>>>>>
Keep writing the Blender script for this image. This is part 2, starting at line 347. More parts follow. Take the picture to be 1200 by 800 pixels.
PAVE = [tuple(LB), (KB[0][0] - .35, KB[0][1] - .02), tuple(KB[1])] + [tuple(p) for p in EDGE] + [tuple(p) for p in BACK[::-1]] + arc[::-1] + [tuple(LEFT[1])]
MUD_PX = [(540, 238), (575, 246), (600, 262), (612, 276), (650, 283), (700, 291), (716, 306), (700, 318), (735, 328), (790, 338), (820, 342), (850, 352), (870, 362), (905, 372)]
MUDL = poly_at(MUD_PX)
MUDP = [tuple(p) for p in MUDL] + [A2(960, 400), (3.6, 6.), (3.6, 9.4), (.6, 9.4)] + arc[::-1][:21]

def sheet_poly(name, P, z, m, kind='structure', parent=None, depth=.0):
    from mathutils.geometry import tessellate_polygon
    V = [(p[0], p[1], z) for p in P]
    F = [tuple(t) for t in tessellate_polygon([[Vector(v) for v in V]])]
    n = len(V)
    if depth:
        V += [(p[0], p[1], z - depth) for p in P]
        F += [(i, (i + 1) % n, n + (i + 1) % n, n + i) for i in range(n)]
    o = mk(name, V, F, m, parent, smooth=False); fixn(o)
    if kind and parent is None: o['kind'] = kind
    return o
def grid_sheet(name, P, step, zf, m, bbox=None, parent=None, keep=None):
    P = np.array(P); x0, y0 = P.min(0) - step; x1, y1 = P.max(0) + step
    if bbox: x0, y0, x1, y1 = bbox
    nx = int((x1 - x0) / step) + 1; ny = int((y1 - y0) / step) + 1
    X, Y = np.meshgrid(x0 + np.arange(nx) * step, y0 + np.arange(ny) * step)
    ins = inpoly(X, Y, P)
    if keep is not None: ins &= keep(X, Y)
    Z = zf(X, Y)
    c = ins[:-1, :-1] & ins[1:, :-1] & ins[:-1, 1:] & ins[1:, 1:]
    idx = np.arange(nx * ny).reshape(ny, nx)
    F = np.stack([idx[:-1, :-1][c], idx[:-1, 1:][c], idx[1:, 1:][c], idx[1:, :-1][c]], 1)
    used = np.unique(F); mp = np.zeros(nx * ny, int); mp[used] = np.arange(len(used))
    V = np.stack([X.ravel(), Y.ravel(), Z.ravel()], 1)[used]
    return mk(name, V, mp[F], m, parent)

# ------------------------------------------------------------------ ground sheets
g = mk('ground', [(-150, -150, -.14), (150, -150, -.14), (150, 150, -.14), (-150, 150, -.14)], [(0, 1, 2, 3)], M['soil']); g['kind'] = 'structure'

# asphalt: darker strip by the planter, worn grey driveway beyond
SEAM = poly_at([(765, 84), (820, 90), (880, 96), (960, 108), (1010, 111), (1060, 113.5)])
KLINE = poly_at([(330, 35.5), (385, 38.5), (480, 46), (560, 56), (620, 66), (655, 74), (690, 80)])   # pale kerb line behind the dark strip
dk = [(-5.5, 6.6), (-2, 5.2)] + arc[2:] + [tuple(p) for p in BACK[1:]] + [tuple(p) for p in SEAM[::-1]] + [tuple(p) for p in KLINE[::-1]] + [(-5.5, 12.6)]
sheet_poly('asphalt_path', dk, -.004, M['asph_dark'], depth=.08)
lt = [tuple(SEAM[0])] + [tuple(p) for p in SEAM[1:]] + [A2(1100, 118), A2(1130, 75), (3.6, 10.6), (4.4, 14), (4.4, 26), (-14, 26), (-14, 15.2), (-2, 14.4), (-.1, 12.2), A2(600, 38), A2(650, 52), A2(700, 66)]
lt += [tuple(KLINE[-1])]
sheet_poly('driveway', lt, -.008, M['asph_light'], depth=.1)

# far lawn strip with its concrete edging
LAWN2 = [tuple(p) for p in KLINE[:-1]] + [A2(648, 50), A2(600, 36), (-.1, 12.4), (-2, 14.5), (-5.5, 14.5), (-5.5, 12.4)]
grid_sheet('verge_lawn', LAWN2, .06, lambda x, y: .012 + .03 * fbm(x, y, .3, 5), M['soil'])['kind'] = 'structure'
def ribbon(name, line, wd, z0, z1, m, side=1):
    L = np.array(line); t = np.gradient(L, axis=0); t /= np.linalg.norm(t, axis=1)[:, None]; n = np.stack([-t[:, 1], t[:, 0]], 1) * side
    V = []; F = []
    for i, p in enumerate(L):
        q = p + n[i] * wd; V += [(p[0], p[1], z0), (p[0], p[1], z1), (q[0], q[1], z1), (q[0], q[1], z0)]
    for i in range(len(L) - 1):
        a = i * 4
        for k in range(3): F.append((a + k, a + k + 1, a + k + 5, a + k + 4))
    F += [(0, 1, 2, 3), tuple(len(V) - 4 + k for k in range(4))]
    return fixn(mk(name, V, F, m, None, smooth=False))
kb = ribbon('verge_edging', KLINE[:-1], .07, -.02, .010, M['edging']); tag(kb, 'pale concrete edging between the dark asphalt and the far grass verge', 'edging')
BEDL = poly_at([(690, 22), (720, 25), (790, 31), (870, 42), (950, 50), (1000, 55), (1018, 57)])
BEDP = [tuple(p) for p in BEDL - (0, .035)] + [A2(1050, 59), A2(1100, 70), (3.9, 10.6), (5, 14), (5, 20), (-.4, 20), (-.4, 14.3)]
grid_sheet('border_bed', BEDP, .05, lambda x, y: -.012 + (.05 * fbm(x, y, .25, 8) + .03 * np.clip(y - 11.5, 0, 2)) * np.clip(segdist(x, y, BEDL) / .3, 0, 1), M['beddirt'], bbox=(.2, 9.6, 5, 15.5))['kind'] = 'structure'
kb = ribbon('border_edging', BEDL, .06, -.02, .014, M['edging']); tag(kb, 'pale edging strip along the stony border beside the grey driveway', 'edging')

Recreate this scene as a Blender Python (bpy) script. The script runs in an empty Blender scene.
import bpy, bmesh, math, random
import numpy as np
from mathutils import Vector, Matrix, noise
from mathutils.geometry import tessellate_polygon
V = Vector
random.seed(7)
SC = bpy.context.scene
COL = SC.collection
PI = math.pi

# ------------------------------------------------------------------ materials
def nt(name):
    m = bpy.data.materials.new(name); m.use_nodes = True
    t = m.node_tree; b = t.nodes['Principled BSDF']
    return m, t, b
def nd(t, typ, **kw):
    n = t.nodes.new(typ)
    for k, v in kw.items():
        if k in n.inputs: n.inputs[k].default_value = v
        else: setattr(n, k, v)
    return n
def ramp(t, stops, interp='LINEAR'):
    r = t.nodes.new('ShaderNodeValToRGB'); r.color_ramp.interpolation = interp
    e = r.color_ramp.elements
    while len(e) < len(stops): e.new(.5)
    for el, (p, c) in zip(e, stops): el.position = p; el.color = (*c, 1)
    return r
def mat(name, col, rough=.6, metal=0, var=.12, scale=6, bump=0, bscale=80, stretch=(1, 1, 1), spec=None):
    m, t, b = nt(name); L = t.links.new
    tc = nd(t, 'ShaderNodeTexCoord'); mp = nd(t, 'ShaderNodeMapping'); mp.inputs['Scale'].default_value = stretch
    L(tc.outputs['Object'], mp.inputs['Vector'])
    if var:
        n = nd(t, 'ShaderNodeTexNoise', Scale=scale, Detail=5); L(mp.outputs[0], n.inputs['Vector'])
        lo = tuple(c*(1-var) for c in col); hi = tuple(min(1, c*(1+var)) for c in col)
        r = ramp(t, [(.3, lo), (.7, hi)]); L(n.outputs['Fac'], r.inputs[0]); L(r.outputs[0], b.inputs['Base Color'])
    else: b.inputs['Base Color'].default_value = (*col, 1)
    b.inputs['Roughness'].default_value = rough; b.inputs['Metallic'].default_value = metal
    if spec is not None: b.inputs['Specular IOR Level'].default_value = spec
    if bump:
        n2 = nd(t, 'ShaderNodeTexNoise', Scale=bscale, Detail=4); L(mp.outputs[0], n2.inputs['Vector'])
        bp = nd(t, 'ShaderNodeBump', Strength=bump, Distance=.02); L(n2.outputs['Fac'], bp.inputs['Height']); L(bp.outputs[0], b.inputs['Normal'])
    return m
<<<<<
* _TASK INSTRUCTIONS_
Up to and including the line with "g['kind'] = 'structure'", repeat the data exactly, starting from its first line; nothing else belongs in the response.

* _FINAL RESULT_
Keep writing the Blender script for this image. This is part 2, starting at line 347. More parts follow. Take the picture to be 1200 by 800 pixels.
PAVE = [tuple(LB), (KB[0][0] - .35, KB[0][1] - .02), tuple(KB[1])] + [tuple(p) for p in EDGE] + [tuple(p) for p in BACK[::-1]] + arc[::-1] + [tuple(LEFT[1])]
MUD_PX = [(540, 238), (575, 246), (600, 262), (612, 276), (650, 283), (700, 291), (716, 306), (700, 318), (735, 328), (790, 338), (820, 342), (850, 352), (870, 362), (905, 372)]
MUDL = poly_at(MUD_PX)
MUDP = [tuple(p) for p in MUDL] + [A2(960, 400), (3.6, 6.), (3.6, 9.4), (.6, 9.4)] + arc[::-1][:21]

def sheet_poly(name, P, z, m, kind='structure', parent=None, depth=.0):
    from mathutils.geometry import tessellate_polygon
    V = [(p[0], p[1], z) for p in P]
    F = [tuple(t) for t in tessellate_polygon([[Vector(v) for v in V]])]
    n = len(V)
    if depth:
        V += [(p[0], p[1], z - depth) for p in P]
        F += [(i, (i + 1) % n, n + (i + 1) % n, n + i) for i in range(n)]
    o = mk(name, V, F, m, parent, smooth=False); fixn(o)
    if kind and parent is None: o['kind'] = kind
    return o
def grid_sheet(name, P, step, zf, m, bbox=None, parent=None, keep=None):
    P = np.array(P); x0, y0 = P.min(0) - step; x1, y1 = P.max(0) + step
    if bbox: x0, y0, x1, y1 = bbox
    nx = int((x1 - x0) / step) + 1; ny = int((y1 - y0) / step) + 1
    X, Y = np.meshgrid(x0 + np.arange(nx) * step, y0 + np.arange(ny) * step)
    ins = inpoly(X, Y, P)
    if keep is not None: ins &= keep(X, Y)
    Z = zf(X, Y)
    c = ins[:-1, :-1] & ins[1:, :-1] & ins[:-1, 1:] & ins[1:, 1:]
    idx = np.arange(nx * ny).reshape(ny, nx)
    F = np.stack([idx[:-1, :-1][c], idx[:-1, 1:][c], idx[1:, 1:][c], idx[1:, :-1][c]], 1)
    used = np.unique(F); mp = np.zeros(nx * ny, int); mp[used] = np.arange(len(used))
    V = np.stack([X.ravel(), Y.ravel(), Z.ravel()], 1)[used]
    return mk(name, V, mp[F], m, parent)

# ------------------------------------------------------------------ ground sheets
g = mk('ground', [(-150, -150, -.14), (150, -150, -.14), (150, 150, -.14), (-150, 150, -.14)], [(0, 1, 2, 3)], M['soil']); g['kind'] = 'structure'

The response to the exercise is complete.